For instance, type Nine int = {9} would not be represented as 9. It would probably be a fat pointer. It is not just an int, it would not even have the same operations (9 + 9 is 18 which is an int but is not of type Nine, but that's fine, a fat pointer does not need to share the same set of operations as the value it wraps).
It could be seen as a refinement of int? I am not sure that it can truly be isomorphic? My suspicion was that it would only be somewhat isomorphic at compile time, for type checking, and if there is a mechanism for auto unwrapping of the value?

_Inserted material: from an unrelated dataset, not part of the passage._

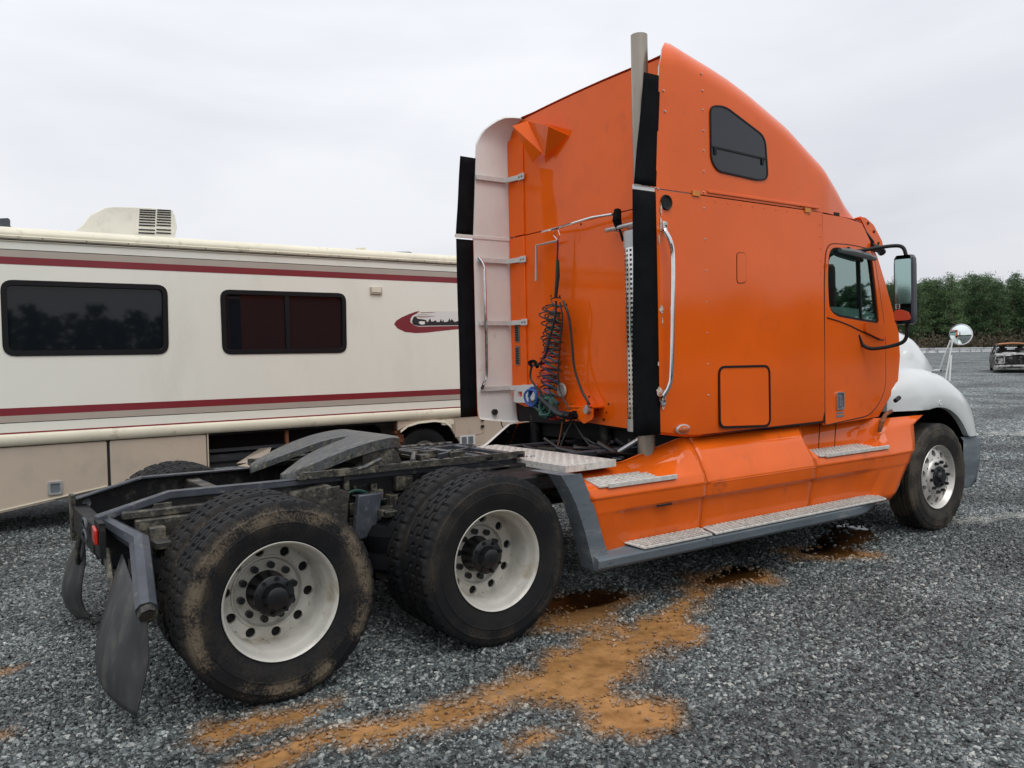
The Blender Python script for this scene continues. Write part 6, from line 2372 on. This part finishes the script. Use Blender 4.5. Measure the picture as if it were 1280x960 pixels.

There's only one possible value of type Nine; there's only one possible value of type Unit. They're isomorphic: there's a pair of functions to convert from Nine to Unit and from Unit to Nine whose compositions are identities. Both functions are just constants that discard their argument un-inspected. "nineToUnit _ = unit" and "unitToNine _ = {9}".
You've made up your language and syntax for "type Nine int = {9}" so the rules of how it works are up to you. You're sort of talking about it like it's a refinement type, which is a type plus a predicate over values of the type. Refinement types aren't quite dependent types: they're sort of like a dependent pair where the second term is of kind Proposition, not Type; your type in Liquid Haskell would look something like 'type Nine = Int<\n -> n == 9>'.
Your type Nine carries no information, so the most reasonable runtime representation is no representation at all. Any use of the Nine boils down to pattern matching on it, and a pattern match on a Nine only has one possible branch, so you can ignore the Nine term altogether.